Christ und Bürger

Das Datum des 17.Juni möchte ich zum Anlass nehmen, das Thema Kirche und Politik wieder mal anzureißen. Denn die Meinung taucht hier und da immer noch auf, Kirche und Christen dürften sich in Politik gar nicht einmischen und hätten nur der Pflege ihres Glaubens nachzugehen, mit Gottesdiensten z.B., als wäre das reine Privatsache und hätte mit gesellschaftlichen Belangen nichts zu tun.

Was aber, wenn Gott mit seinen Diensten an uns, eben den Gottesdiensten, den ganzen Menschen in all seinen Bezügen im Blick hat, zuerst und vor allem seine Tiefen ausleuchtet und äußerst wohlwollend und mit höchstem Einsatz darauf aus ist, Dankbarkeit und Ehrlichkeit, Frieden und Nächstenliebe bei uns aufzubauen?
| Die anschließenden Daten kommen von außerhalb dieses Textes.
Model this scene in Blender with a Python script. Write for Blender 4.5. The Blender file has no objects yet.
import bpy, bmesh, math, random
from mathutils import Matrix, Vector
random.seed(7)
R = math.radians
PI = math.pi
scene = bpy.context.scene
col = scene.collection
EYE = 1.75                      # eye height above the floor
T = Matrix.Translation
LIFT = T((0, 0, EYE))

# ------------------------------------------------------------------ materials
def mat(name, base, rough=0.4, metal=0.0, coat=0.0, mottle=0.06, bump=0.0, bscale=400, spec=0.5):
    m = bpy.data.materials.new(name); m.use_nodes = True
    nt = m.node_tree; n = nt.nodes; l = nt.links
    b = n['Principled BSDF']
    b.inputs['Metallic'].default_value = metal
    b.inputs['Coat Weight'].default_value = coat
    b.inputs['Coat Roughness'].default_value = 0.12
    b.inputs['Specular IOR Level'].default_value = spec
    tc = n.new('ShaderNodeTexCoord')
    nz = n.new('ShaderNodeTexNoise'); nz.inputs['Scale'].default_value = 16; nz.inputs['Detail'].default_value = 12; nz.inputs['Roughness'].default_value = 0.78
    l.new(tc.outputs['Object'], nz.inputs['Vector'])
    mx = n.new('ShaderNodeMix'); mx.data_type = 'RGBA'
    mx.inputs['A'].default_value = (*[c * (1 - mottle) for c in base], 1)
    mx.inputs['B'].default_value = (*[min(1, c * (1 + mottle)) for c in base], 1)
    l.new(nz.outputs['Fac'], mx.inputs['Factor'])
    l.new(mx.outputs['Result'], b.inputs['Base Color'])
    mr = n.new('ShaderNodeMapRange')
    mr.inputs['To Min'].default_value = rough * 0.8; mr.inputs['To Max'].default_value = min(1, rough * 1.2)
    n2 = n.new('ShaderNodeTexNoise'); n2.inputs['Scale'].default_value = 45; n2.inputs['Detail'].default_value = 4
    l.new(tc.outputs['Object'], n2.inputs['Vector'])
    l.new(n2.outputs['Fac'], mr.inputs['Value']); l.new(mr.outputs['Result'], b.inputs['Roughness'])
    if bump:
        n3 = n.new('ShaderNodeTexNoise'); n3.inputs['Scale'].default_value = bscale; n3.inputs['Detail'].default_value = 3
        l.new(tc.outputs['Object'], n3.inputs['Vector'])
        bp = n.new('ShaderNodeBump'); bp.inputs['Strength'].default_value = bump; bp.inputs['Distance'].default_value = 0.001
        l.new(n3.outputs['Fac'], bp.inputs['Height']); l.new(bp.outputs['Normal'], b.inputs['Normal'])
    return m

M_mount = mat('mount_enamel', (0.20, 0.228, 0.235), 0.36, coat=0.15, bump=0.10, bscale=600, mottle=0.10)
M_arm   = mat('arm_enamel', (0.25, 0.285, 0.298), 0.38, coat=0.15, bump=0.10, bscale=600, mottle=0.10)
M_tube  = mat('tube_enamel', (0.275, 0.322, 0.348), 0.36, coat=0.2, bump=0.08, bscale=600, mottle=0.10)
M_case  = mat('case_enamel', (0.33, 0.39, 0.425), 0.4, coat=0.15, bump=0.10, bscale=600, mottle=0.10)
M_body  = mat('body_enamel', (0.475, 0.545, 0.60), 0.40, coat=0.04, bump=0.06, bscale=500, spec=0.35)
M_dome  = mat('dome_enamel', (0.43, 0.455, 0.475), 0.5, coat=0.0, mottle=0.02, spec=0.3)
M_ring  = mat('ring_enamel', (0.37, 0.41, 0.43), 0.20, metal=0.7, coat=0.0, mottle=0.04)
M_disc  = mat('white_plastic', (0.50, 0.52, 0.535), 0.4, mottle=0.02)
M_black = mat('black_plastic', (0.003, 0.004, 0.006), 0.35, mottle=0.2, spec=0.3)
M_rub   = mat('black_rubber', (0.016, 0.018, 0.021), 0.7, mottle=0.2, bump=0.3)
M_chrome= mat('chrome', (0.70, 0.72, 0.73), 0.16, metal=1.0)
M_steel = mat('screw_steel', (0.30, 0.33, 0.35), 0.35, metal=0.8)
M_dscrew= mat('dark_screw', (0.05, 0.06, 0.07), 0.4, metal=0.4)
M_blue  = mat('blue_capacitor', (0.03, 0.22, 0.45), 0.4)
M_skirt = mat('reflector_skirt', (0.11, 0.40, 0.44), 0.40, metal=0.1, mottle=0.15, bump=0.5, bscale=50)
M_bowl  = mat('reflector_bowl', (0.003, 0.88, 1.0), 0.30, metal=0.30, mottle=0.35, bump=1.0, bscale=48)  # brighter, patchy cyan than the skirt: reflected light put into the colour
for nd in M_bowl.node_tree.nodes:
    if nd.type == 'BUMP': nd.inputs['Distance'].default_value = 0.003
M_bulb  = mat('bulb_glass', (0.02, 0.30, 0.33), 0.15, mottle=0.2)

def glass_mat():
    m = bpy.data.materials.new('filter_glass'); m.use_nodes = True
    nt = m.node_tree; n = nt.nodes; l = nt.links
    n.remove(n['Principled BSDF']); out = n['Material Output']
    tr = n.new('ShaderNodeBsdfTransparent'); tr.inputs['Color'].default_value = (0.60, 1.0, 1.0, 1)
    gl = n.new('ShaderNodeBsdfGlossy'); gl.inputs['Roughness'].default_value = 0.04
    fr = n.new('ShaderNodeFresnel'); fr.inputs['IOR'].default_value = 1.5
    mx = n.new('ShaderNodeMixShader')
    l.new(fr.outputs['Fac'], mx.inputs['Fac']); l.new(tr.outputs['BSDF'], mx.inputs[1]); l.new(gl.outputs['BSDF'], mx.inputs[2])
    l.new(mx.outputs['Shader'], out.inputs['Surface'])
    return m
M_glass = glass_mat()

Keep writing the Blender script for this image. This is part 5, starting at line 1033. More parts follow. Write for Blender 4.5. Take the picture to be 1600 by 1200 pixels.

Und was ist, wenn dabei die Überzeugung wächst: Solche von Gott bewirkte Menschlichkeit meint alle Menschen und alle Bereiche des Lebens?! Dann entpuppt sich die oben gemeinte Privatsache als fremd und seltsam verschroben. Dann kann christlicher Glaube nicht mehr als bloße Randverzierung gelten, sondern rückt in die Mitte, wird heilsame Grundlage, bekommt Vorrang. Dann bin ich Christ und Bürger und nicht umgekehrt.

Ich kann mich gut erinnern, wie die DDR-CDU in ihren Reden und Schriften konsequent von Bürgern und Christen sprach. Zuerst sollst du ein treuer DDR-Bürger sein, dann durftest du auch noch ein bisschen Christ sein. Gott sei Dank haben sich damals nur wenige davon beeindrucken lassen. „Gott mehr gehorchen als den Menschen“ (Apostelgeschichte 5,29) und ihn „über alle Dinge fürchten, lieben und vertrauen“ (M. Luther), das bleibt klar stehen.

Für unsere heutige Zeit heißt das u.a.: Pass´ mit auf, dass unser Menschsein und die Natur durch die Übermacht des Geldes nicht unter die Räder kommen. Pass´ mit auf, dass wir nicht verkümmern zu bloß funktionierenden Rädchen im großen Gewinnspiel. Nutze dazu die Chancen, die die Demokratie bietet!

Es muss aber auch gesagt werden, dass die verführerischen Mächte nicht nur rote oder schwarze Philosophie oder goldene Verlockung heißen, sondern auch in uns selbst stecken. Geltungs- und Habsucht, Angst und Gleichgültigkeit schieben sich allzu gern vor. Umso wichtiger sind Gottes Dienste und Hilfen für unser Christsein. Denn das wiederum ist eine gute Voraussetzung, auch aufmerksame und verantwortungsbewusste Bürger zu sein.